Recent case law has also looked at what constitutes a contaminant. A private prosecution of Cadillac Fairview for “bird strikes” against reflective glass windows was held by the court to meet the test of causing an adverse effect by the discharge of radiation (light) from reflective glass. The court acquitted Cadillac Fairview based on their due diligence in attempting to prevent bird strikes on their buildings. The Supreme Court of Canada will hopefully give direction with its decision, now under reserve, in a case involving Castonguay Blasting where fly rock that damaged a house was held by the ministry, and upheld by the Ontario Court of Appeal, to be a contaminant by causing an “adverse effect” to the environment. [As Water Canada went to press, the Supreme Court rendered its decision: the appeal was dismissed. —Ed]

Due diligence can be much harder to establish, especially when involved in an inherently dangerous activity. In a case involving Sunrise Propane, the company was convicted of environmental and occupational health and safety charges following a series of explosions at its facility during a truck-to-truck propane transfer. It was foreseeable that a propane leak could result in an explosion and Sunrise failed to show there was a proper system in place to prevent discharges.

The new habitat provisions of the Fisheries Act, not yet in force, and the expressed intention of the government to protect fisheries (specifically the productivity of commercial, recreational, and Aboriginal fisheries) rather than all fish and all fish habitat will certainly be tested in the courts. The early lessons arising from these legislative changes will be determined by the policies and approach to enforcement by Fisheries and Oceans Canada, Environment Canada, and the Department of Justice.

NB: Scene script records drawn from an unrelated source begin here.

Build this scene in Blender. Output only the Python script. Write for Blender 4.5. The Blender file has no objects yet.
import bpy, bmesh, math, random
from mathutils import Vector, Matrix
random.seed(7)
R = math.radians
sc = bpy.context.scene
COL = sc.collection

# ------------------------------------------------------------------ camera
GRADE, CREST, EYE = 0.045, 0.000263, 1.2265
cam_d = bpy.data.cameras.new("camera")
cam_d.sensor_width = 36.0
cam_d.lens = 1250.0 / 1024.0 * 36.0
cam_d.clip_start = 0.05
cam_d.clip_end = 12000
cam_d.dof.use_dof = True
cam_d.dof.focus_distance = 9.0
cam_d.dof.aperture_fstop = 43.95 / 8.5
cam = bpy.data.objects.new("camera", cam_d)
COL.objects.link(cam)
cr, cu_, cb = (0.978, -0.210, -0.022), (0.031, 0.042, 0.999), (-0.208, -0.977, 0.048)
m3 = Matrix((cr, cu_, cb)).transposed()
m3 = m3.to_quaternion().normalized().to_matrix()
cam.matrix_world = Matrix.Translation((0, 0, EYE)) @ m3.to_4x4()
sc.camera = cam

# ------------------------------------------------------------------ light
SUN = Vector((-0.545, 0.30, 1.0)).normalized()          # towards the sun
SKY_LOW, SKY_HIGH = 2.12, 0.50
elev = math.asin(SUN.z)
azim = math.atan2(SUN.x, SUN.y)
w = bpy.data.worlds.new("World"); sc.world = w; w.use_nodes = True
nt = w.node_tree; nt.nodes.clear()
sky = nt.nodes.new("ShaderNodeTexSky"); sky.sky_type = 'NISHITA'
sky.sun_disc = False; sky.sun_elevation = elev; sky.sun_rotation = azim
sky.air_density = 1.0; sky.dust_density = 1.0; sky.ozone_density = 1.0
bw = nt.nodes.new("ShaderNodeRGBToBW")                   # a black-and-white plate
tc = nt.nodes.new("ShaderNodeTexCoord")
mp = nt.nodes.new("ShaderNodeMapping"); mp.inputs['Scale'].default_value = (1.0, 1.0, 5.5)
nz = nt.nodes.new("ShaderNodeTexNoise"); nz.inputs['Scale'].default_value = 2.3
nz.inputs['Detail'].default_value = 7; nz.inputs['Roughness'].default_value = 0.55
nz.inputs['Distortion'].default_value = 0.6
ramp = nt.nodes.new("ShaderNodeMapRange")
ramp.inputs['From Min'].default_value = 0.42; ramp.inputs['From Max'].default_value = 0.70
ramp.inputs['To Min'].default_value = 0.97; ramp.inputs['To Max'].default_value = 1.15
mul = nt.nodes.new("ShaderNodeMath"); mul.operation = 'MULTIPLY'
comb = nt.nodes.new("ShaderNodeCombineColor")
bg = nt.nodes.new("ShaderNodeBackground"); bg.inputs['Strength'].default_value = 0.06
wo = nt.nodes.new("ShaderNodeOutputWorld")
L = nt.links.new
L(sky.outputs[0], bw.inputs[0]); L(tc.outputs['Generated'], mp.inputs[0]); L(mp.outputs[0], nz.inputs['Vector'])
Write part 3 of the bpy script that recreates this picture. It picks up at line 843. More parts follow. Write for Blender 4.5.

Other cases to watch will include the upcoming Nova Scotia Court of Appeal decision on the class-action certification in the Sydney tar ponds case, a number of appeals regarding the approval of wind turbine developments, and the inevitable litigation arising from the tragedy in Lac-Mégantic.  WC

Bill McNaughton is a partner in the Vancouver office of Borden Ladner Gervais LLP (BLG) and is national leader of the Environmental, Municipal, Expropriation and Regulatory Group and Environmental Focus Group. Rick Coburn is a partner in the Toronto office of BLG. He practises in the areas of environmental law and land-use planning. This article appears in Water Canada’s November/December 2013 issue.

1 COMMENT

  1. Hello,
    In Alberta, we are experiencing air, water and animal contamination that many of us believe is related to the ever increasing multi stage high pressure horizontal fracturing. I believe that this has been going on for years, but now that it is closer to higher densities of people, we are able to compare and record events occuring that would have been hidden in remote areas.

    Does your article mean that no one is accountable for the damage that landowners and residents experience?

    Does this also imply that as Canadians, we have no right to healthy water, air and food?